Pemilihan umum dan kebebasan politik sering kali dikendalikan oleh elite
oligarki, dengan sedikit ruang bagi partisipasi atau suara rakyat yang
independen.
Keenam, media
sering kali dikuasai oleh kelompok oligarki, yang mengontrol narasi publik
untuk menjaga kekuasaan mereka. Oleh karena itu, masyarakat mungkin tidak
mendapatkan informasi yang objektif dan kritis mengenai kondisi politik dan
ekonomi.
Islam secara
teologis dan sosial mendorong prinsip-prinsip keadilan, kesetaraan, dan penghindaran
ketimpangan yang berlebihan dalam masyarakat, yang secara tidak langsung dapat
dilihat sebagai upaya untuk menghapus struktur oligarki.
Islam sangat
menekankan pentingnya keadilan (adl) dalam kehidupan sosial. Dalam Al-Qur'an,
ada banyak ayat yang mengajak umat manusia untuk berlaku adil terhadap sesama,
baik dalam hal ekonomi, politik, maupun sosial. Salah satu ajaran utama adalah
bahwa kekayaan tidak boleh terkonsentrasi hanya di tangan segelintir orang,
tetapi harus tersebar secara adil di antara seluruh lapisan masyarakat.
Islam melarang
praktik-praktik yang dapat menimbulkan ketidakadilan ekonomi, seperti riba (bunga
yang memberatkan), monopoli, dan penindasan terhadap orang miskin.

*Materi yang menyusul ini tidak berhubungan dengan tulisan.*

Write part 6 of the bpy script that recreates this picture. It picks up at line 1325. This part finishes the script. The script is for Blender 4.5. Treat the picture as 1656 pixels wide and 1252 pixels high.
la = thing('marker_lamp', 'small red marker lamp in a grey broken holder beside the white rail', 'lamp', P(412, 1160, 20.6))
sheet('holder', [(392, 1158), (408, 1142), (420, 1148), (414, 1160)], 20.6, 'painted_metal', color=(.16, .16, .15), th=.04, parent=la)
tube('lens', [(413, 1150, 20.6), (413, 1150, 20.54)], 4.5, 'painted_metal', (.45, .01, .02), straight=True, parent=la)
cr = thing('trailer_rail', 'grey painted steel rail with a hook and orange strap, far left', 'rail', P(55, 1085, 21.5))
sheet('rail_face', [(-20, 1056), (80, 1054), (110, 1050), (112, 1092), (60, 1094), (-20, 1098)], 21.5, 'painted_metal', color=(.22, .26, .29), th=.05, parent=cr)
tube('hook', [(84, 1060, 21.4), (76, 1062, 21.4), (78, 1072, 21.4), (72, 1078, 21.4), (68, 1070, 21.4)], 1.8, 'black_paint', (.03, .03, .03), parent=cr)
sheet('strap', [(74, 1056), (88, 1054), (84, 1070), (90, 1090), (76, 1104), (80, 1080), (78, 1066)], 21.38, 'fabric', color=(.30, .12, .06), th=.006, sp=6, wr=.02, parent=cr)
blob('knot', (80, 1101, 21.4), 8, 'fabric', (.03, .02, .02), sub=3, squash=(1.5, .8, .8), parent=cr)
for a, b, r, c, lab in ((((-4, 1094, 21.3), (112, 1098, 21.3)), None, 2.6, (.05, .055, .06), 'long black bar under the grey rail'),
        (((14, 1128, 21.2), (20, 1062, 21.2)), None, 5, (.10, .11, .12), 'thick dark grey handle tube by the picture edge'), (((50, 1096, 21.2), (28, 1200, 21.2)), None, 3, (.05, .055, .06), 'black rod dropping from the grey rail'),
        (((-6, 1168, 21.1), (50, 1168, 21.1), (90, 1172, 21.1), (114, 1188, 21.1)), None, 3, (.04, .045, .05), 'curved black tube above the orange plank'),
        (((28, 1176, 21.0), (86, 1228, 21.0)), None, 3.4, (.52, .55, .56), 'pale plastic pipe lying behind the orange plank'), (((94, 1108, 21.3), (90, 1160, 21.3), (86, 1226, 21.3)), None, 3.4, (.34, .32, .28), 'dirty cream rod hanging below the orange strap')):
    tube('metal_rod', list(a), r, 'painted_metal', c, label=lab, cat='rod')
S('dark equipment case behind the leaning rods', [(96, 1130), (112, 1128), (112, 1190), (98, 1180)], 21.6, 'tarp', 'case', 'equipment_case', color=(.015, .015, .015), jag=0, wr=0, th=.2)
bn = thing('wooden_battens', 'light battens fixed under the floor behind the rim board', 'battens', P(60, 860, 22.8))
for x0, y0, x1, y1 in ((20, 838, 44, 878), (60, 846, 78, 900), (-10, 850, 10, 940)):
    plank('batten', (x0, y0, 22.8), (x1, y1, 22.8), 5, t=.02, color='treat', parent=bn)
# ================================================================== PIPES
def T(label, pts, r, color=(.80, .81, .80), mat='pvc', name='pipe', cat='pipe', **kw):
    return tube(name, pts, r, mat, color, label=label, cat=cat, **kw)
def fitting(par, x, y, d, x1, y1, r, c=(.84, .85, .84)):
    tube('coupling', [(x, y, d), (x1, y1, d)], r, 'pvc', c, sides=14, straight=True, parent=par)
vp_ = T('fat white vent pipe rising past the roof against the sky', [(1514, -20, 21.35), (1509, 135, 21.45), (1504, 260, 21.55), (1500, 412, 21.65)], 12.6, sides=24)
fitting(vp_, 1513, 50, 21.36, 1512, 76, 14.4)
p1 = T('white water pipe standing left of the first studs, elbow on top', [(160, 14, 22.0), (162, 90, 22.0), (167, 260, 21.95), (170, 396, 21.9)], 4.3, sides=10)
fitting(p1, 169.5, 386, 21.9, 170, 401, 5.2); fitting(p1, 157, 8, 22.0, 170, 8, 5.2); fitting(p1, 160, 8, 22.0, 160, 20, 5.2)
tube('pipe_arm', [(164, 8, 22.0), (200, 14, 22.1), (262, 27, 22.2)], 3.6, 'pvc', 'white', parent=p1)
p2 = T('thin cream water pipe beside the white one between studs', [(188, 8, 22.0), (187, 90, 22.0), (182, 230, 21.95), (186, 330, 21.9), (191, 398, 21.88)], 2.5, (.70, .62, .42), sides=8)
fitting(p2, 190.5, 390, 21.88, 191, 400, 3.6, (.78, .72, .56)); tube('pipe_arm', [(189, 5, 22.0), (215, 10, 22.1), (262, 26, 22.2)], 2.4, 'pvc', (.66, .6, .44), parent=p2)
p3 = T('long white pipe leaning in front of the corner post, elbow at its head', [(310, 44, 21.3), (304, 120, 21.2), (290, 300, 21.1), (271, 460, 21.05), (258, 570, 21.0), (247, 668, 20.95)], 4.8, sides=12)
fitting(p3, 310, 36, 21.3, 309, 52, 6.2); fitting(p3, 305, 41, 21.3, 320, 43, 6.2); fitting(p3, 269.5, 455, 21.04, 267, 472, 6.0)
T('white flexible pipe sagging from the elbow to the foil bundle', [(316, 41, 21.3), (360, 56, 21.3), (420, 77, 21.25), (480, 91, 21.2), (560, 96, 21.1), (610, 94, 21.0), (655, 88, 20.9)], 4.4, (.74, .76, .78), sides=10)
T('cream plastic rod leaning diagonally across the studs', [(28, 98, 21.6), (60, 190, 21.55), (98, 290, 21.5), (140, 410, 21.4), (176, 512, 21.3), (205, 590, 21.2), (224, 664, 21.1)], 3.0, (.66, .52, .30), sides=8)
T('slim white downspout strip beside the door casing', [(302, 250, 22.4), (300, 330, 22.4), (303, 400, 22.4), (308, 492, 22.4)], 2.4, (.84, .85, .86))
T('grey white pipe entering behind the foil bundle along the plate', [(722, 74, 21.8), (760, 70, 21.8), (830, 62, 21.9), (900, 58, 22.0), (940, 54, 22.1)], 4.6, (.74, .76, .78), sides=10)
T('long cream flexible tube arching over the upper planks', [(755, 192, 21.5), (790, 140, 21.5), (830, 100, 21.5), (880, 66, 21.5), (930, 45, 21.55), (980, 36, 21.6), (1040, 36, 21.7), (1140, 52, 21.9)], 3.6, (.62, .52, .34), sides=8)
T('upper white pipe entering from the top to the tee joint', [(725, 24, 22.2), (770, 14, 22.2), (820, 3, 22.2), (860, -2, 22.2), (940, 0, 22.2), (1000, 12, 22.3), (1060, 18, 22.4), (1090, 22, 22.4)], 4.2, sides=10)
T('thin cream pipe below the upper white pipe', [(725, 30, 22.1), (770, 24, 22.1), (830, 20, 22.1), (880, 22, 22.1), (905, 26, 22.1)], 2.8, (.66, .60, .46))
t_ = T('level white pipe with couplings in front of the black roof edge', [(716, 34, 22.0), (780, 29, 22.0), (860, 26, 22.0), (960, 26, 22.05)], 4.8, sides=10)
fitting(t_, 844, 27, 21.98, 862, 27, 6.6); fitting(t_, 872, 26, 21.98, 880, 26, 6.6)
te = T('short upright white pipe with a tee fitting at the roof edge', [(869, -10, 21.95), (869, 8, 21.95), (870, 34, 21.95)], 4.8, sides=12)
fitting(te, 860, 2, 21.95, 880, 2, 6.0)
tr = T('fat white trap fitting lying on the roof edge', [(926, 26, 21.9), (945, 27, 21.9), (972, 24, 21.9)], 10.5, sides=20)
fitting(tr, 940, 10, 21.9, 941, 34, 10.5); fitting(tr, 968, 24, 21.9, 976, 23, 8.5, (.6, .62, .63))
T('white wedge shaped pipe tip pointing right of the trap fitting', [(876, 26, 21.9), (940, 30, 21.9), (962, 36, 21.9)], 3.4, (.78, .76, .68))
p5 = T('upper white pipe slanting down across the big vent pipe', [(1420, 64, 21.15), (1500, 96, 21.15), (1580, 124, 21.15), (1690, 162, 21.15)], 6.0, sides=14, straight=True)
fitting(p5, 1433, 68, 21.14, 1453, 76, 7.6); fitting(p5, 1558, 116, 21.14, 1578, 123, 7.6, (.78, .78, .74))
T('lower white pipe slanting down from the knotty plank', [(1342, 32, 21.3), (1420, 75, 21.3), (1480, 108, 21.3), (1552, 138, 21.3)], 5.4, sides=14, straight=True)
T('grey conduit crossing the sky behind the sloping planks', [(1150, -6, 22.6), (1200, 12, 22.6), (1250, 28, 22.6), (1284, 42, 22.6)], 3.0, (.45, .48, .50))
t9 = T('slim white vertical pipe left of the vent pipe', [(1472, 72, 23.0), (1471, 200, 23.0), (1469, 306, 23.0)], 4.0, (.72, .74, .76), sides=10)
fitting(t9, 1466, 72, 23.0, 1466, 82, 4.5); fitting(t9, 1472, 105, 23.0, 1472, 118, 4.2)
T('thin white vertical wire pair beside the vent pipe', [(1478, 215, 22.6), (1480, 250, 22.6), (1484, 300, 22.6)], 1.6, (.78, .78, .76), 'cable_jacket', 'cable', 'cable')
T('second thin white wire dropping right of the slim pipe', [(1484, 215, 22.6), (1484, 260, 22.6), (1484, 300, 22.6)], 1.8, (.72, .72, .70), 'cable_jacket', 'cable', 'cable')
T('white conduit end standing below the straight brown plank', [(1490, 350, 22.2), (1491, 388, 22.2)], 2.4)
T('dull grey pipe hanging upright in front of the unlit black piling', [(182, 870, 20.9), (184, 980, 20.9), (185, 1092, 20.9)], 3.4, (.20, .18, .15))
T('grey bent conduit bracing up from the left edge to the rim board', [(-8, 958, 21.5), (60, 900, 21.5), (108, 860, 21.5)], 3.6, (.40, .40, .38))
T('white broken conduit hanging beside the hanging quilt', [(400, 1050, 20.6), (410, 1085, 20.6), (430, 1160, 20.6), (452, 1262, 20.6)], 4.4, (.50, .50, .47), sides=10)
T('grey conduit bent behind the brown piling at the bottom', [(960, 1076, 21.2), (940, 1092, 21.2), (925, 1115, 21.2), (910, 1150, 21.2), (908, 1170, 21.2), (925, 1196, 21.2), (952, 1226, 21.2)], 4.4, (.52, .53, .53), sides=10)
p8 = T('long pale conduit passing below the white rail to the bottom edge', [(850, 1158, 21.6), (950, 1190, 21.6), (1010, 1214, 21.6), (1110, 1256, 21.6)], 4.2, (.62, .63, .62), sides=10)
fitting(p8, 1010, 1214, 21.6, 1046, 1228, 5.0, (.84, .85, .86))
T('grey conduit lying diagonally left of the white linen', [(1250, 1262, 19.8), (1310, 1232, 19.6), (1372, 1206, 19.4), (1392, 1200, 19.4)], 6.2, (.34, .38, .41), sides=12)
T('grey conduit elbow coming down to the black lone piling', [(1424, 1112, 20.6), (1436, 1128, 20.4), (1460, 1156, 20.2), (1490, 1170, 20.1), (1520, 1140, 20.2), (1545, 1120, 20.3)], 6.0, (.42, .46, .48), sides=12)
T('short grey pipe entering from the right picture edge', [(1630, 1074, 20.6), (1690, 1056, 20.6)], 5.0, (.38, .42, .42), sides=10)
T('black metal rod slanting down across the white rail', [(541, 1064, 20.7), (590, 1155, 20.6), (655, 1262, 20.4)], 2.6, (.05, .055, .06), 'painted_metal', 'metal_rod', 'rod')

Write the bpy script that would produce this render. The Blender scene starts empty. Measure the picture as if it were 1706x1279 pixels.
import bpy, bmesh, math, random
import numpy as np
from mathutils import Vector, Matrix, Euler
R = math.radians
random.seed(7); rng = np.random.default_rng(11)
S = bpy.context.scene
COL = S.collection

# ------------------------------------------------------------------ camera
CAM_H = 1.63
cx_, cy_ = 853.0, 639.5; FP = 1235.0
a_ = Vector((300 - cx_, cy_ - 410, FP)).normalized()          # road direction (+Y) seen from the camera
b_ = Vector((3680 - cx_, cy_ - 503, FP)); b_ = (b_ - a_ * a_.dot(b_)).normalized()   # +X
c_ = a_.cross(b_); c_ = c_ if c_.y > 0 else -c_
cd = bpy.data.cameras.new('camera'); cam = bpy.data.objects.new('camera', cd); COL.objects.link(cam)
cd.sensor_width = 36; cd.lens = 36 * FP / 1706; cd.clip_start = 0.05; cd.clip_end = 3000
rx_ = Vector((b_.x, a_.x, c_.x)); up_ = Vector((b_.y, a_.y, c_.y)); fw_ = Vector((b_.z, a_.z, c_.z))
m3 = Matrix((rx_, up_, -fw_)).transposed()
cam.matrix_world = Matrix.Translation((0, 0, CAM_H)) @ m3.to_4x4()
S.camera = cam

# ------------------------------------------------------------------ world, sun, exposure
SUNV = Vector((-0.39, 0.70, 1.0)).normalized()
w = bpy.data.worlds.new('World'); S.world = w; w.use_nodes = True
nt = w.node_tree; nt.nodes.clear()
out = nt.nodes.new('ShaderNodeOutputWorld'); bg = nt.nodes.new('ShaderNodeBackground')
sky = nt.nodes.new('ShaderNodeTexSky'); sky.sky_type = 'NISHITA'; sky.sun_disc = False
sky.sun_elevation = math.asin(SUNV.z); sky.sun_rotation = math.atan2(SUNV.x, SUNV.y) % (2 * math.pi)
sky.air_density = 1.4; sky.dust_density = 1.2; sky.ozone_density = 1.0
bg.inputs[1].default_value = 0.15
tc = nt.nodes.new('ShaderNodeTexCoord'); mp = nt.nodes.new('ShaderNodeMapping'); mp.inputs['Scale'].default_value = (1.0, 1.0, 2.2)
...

Dalam sistem
ekonomi Islam, sumber daya dan kekayaan harus dikelola dengan cara yang lebih
berkeadilan, dan zakat sebagai salah satu kewajiban umat Islam dapat membantu
mendistribusikan kekayaan untuk mengurangi ketimpangan sosial.
Dalam ajaran
Islam, setiap individu dianggap setara di hadapan Allah SWT , terlepas dari
status sosial, ras, atau kekayaan. Nabi Muhammad SAW menekankan dalam Khutbah
Wada' (khutbah terakhir) bahwa "tidak ada perbedaan antara orang Arab dan
non-Arab, tidak ada perbedaan antara orang kulit putih dan kulit hitam, kecuali
dalam takwa (ketaatan kepada Allah SWT)." Prinsip kesetaraan ini menentang
dominasi oleh segelintir orang kaya atau elit yang dapat mengendalikan sumber
daya atau kekuasaan.
Dalam konsep
pemerintahan Islam (khilafah), pemimpin haruslah seorang yang adil dan
bijaksana, dengan tujuan untuk melayani rakyat dan mengedepankan kepentingan
umat. Pemimpin dalam Islam tidak boleh memperkaya diri sendiri atau kelompok
tertentu dengan cara yang tidak adil. Hal ini bertentangan dengan struktur
oligarki, di mana kekuasaan dan kekayaan terpusat pada segelintir individu.
Islam menekankan
bahwa kepemimpinan adalah amanah yang harus dijalankan dengan integritas dan
keadilan. Dalam hadits, Nabi Muhammad SAW bersabda: "Setiap kalian adalah
pemimpin dan setiap kalian akan dimintai pertanggungjawaban atas
kepemimpinannya."
Pemimpin yang
mengutamakan kepentingan pribadi atau kelompoknya, lebih mementingkan kekuasaan
dan kekayaan, akan bertanggung jawab di hadapan Allah SWT, bahkan jika
melanggar syariah bisa dima’zulkan. Ini bertentangan dengan prinsip oligarki,
di mana pemimpin atau kelompok elit mengutamakan kekuasaan dan keuntungan pribadi
tanpa tersentuh hukum. Sebab hukum ada di tangan oligarki itu sendiri.
Secara
keseluruhan, meskipun Islam mengajarkan prinsip-prinsip yang menghapus
oligarki, implementasi nyata dari ajaran-ajaran ini sangat bergantung pada
kesungguhan masyarakat dan pemimpin dalam mewujudkan nilai-nilai keadilan
sosial dalam kehidupan berbangsa dan bernegara dalam institusi khilafah Islam.